# [ENTRIES SHOWN]
──────
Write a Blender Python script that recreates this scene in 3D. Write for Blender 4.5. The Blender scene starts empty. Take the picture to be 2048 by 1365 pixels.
──────
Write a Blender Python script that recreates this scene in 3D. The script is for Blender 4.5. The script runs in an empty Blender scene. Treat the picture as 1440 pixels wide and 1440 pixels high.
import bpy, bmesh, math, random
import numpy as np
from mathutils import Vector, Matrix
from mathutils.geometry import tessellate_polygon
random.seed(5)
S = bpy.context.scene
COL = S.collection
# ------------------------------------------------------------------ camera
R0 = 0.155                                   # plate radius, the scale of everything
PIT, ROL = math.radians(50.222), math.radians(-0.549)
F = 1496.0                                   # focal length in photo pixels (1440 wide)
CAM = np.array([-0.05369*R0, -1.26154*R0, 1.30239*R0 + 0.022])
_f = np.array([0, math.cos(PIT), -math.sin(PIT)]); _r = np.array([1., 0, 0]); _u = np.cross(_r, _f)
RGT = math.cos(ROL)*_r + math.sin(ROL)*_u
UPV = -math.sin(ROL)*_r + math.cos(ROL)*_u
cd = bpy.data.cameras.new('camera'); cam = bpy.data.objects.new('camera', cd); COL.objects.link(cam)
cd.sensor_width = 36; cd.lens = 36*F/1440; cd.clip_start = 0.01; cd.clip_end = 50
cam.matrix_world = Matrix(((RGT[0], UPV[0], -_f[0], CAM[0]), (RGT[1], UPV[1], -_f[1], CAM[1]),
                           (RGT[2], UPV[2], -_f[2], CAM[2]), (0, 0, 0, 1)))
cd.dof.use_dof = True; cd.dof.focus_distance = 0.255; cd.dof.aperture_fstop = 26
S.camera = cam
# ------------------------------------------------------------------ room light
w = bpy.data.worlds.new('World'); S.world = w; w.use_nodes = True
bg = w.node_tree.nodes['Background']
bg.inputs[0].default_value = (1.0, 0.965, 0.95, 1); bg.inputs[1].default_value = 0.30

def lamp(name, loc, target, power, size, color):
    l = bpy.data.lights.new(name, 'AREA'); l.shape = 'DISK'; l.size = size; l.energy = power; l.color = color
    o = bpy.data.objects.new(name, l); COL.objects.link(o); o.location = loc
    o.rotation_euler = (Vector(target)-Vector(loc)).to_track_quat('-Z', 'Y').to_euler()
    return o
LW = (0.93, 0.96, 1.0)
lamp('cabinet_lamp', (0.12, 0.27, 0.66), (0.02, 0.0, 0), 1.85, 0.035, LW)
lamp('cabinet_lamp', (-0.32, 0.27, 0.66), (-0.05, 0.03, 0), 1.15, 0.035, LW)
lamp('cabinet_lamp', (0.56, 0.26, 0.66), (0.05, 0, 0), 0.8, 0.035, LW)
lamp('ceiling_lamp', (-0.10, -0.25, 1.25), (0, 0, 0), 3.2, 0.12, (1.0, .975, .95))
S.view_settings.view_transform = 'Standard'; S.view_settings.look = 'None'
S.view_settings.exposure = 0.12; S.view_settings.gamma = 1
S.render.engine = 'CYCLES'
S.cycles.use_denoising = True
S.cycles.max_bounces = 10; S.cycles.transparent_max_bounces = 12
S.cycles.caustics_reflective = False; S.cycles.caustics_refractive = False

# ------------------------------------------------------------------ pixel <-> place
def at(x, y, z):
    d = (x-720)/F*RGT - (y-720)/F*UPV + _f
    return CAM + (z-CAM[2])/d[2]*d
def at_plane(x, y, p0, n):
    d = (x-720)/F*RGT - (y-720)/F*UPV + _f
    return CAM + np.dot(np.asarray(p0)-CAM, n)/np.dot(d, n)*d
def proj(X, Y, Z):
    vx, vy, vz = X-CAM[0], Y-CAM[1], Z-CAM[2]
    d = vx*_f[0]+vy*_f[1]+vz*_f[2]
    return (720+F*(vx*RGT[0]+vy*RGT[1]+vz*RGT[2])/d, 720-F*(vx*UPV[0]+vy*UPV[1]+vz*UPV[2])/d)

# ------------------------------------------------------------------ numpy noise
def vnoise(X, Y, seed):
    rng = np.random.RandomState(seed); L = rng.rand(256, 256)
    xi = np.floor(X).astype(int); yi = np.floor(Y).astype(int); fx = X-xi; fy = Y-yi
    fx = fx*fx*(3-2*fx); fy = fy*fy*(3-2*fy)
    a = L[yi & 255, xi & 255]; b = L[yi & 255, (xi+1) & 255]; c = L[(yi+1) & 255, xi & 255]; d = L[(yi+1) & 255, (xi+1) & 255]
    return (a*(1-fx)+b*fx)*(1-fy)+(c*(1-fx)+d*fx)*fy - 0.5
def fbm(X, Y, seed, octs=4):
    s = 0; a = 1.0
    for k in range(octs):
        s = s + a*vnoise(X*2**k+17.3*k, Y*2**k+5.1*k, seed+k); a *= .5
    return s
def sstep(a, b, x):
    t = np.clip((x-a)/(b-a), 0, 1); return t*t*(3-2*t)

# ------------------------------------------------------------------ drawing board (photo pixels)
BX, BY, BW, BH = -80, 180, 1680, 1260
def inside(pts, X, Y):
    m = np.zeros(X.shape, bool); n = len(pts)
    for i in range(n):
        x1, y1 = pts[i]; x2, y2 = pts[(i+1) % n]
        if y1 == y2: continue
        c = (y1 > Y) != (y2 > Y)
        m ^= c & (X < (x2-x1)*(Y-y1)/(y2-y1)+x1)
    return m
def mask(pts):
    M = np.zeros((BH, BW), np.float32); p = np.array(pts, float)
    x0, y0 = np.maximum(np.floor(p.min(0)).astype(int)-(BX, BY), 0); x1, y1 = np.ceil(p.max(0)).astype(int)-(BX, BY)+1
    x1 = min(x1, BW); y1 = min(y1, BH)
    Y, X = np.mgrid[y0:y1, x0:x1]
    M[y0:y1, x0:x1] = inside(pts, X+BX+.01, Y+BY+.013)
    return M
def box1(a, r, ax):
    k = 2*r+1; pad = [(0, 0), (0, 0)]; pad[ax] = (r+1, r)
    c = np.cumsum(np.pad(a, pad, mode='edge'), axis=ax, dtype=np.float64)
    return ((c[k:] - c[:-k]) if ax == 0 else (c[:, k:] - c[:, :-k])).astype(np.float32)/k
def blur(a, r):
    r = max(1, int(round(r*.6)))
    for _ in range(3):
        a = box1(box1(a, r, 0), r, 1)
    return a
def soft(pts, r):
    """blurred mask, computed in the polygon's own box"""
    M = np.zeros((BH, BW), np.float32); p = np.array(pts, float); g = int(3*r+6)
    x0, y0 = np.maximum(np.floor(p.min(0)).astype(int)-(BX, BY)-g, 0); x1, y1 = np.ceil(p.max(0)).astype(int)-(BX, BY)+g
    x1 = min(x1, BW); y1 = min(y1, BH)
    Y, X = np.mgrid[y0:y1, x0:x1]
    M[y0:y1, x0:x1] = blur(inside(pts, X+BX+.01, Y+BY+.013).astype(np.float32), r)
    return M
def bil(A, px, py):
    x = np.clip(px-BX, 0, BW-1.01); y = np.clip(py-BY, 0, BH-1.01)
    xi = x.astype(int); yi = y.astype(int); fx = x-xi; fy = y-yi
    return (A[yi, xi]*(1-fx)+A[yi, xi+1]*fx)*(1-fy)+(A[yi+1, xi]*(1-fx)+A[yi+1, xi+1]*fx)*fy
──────
# [TASK TO COMPLETE]
Retype, word for word, every line from the line with "1440 pixels high." to the line with "bg.inputs[0].default_value = (1.0, 0.965, 0.95, 1);", inclusive. Add nothing.

# [ANSWER TO THE TASK]
Write a Blender Python script that recreates this scene in 3D. The script is for Blender 4.5. The script runs in an empty Blender scene. Treat the picture as 1440 pixels wide and 1440 pixels high.
import bpy, bmesh, math, random
import numpy as np
from mathutils import Vector, Matrix
from mathutils.geometry import tessellate_polygon
random.seed(5)
S = bpy.context.scene
COL = S.collection
# ------------------------------------------------------------------ camera
R0 = 0.155                                   # plate radius, the scale of everything
PIT, ROL = math.radians(50.222), math.radians(-0.549)
F = 1496.0                                   # focal length in photo pixels (1440 wide)
CAM = np.array([-0.05369*R0, -1.26154*R0, 1.30239*R0 + 0.022])
_f = np.array([0, math.cos(PIT), -math.sin(PIT)]); _r = np.array([1., 0, 0]); _u = np.cross(_r, _f)
RGT = math.cos(ROL)*_r + math.sin(ROL)*_u
UPV = -math.sin(ROL)*_r + math.cos(ROL)*_u
cd = bpy.data.cameras.new('camera'); cam = bpy.data.objects.new('camera', cd); COL.objects.link(cam)
cd.sensor_width = 36; cd.lens = 36*F/1440; cd.clip_start = 0.01; cd.clip_end = 50
cam.matrix_world = Matrix(((RGT[0], UPV[0], -_f[0], CAM[0]), (RGT[1], UPV[1], -_f[1], CAM[1]),
                           (RGT[2], UPV[2], -_f[2], CAM[2]), (0, 0, 0, 1)))
cd.dof.use_dof = True; cd.dof.focus_distance = 0.255; cd.dof.aperture_fstop = 26
S.camera = cam
# ------------------------------------------------------------------ room light
w = bpy.data.worlds.new('World'); S.world = w; w.use_nodes = True
bg = w.node_tree.nodes['Background']
bg.inputs[0].default_value = (1.0, 0.965, 0.95, 1); bg.inputs[1].default_value = 0.30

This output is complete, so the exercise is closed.